▶ [TASK INSTRUCTIONS]: Would you quote the material below from its first line through the line containing "SC.view_settings.exposure=0.22", exactly and with both ends included?

· · ·

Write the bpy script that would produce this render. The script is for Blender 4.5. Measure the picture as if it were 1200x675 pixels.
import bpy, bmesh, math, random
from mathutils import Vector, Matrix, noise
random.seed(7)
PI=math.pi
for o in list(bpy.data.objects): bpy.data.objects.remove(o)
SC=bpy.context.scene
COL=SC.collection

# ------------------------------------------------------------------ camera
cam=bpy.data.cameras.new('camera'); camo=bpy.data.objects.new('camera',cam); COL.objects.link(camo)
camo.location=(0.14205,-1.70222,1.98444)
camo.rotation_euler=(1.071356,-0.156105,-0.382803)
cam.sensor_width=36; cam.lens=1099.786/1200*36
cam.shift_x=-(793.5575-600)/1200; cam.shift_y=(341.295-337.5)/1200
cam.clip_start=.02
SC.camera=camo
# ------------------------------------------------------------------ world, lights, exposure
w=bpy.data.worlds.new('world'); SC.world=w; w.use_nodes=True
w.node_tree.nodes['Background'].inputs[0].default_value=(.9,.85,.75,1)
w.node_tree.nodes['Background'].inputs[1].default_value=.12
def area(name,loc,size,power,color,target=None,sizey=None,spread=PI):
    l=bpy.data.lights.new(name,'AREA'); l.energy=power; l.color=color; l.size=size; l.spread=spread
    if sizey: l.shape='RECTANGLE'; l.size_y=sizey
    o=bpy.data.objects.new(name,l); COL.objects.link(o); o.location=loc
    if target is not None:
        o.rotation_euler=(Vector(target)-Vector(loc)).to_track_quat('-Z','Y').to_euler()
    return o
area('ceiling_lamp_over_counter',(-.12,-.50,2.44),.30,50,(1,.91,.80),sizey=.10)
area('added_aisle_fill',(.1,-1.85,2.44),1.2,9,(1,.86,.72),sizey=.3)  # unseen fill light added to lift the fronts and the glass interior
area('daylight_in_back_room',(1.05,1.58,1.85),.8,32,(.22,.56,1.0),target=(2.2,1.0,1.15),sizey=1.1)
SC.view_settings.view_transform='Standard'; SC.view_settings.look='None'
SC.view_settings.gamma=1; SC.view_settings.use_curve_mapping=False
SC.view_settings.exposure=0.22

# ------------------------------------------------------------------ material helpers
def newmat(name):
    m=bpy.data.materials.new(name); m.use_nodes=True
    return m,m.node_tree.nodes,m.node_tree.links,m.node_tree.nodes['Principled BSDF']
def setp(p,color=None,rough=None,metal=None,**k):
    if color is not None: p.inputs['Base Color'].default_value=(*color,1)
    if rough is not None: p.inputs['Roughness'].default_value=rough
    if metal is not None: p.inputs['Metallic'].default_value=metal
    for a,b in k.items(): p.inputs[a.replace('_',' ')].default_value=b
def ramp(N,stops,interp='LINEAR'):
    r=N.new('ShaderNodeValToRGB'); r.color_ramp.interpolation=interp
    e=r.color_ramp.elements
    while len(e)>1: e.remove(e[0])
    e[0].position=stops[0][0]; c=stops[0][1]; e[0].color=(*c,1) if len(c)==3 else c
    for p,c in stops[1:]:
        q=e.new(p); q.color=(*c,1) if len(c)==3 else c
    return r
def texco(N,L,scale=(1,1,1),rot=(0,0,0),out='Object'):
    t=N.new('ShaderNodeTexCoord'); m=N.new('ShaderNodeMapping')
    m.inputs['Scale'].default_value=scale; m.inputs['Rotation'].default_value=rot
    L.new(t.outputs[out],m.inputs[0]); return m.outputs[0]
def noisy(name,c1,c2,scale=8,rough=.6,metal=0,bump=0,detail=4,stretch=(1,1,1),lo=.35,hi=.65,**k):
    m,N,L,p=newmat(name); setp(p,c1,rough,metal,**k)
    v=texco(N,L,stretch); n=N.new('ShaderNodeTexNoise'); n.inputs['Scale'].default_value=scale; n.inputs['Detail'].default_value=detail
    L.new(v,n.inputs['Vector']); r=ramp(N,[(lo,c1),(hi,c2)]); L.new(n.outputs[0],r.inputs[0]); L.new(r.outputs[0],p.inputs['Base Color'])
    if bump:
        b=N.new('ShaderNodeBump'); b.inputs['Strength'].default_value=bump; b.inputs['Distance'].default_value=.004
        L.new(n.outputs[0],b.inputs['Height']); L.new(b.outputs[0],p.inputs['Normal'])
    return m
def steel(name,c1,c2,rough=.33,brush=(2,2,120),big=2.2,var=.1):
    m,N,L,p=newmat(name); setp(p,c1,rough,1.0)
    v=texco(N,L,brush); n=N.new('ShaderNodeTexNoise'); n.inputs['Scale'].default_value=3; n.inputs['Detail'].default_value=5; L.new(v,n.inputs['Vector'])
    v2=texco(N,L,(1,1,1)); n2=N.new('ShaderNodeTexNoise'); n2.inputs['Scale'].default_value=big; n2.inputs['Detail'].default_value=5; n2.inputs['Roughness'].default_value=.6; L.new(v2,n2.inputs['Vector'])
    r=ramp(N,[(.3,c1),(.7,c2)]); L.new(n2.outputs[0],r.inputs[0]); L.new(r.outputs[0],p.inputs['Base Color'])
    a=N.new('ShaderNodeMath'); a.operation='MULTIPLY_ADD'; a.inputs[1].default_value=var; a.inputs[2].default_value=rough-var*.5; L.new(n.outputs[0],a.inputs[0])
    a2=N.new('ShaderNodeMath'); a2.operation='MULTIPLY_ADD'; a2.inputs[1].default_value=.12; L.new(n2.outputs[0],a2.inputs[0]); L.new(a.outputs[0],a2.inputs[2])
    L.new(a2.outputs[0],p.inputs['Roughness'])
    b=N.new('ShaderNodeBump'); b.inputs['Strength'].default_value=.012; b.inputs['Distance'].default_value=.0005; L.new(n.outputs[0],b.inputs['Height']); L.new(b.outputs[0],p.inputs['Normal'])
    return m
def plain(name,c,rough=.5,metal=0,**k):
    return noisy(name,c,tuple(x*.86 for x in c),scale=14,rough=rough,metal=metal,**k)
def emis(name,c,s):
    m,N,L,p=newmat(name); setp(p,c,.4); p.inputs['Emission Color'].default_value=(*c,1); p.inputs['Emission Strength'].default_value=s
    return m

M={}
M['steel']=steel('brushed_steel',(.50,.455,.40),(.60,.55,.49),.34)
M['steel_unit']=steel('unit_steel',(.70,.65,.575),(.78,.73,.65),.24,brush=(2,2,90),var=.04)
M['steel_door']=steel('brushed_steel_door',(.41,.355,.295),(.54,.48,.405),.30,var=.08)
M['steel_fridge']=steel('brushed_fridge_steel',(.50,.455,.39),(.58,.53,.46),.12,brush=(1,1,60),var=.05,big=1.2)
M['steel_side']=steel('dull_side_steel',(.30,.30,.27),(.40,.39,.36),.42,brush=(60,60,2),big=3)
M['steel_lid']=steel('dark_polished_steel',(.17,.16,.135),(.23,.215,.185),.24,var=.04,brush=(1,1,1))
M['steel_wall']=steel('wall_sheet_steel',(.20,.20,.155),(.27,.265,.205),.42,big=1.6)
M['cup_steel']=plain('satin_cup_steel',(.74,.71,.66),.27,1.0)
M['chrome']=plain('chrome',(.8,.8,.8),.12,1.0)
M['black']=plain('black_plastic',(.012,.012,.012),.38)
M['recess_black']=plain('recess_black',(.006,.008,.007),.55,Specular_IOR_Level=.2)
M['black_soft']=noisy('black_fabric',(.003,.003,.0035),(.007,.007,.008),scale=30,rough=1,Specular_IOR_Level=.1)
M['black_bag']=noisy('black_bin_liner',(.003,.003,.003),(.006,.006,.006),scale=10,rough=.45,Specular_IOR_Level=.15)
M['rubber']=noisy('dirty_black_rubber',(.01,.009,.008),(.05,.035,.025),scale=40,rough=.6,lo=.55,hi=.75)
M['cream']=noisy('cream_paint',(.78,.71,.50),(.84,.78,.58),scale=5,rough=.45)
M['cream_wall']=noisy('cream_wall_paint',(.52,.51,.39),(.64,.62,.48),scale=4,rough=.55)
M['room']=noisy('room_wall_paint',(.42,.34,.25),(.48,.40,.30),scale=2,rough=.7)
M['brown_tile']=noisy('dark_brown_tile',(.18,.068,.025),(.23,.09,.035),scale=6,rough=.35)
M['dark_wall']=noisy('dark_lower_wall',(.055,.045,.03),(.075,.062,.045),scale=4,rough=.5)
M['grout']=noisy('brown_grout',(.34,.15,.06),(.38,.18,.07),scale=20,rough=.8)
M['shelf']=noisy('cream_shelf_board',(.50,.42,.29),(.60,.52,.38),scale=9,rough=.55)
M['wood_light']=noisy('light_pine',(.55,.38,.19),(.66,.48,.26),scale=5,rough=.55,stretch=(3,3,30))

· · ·

▶ [OUTPUT FOR THIS TASK]:
Write the bpy script that would produce this render. The script is for Blender 4.5. Measure the picture as if it were 1200x675 pixels.
import bpy, bmesh, math, random
from mathutils import Vector, Matrix, noise
random.seed(7)
PI=math.pi
for o in list(bpy.data.objects): bpy.data.objects.remove(o)
SC=bpy.context.scene
COL=SC.collection

# ------------------------------------------------------------------ camera
cam=bpy.data.cameras.new('camera'); camo=bpy.data.objects.new('camera',cam); COL.objects.link(camo)
camo.location=(0.14205,-1.70222,1.98444)
camo.rotation_euler=(1.071356,-0.156105,-0.382803)
cam.sensor_width=36; cam.lens=1099.786/1200*36
cam.shift_x=-(793.5575-600)/1200; cam.shift_y=(341.295-337.5)/1200
cam.clip_start=.02
SC.camera=camo
# ------------------------------------------------------------------ world, lights, exposure
w=bpy.data.worlds.new('world'); SC.world=w; w.use_nodes=True
w.node_tree.nodes['Background'].inputs[0].default_value=(.9,.85,.75,1)
w.node_tree.nodes['Background'].inputs[1].default_value=.12
def area(name,loc,size,power,color,target=None,sizey=None,spread=PI):
    l=bpy.data.lights.new(name,'AREA'); l.energy=power; l.color=color; l.size=size; l.spread=spread
    if sizey: l.shape='RECTANGLE'; l.size_y=sizey
    o=bpy.data.objects.new(name,l); COL.objects.link(o); o.location=loc
    if target is not None:
        o.rotation_euler=(Vector(target)-Vector(loc)).to_track_quat('-Z','Y').to_euler()
    return o
area('ceiling_lamp_over_counter',(-.12,-.50,2.44),.30,50,(1,.91,.80),sizey=.10)
area('added_aisle_fill',(.1,-1.85,2.44),1.2,9,(1,.86,.72),sizey=.3)  # unseen fill light added to lift the fronts and the glass interior
area('daylight_in_back_room',(1.05,1.58,1.85),.8,32,(.22,.56,1.0),target=(2.2,1.0,1.15),sizey=1.1)
SC.view_settings.view_transform='Standard'; SC.view_settings.look='None'
SC.view_settings.gamma=1; SC.view_settings.use_curve_mapping=False
SC.view_settings.exposure=0.22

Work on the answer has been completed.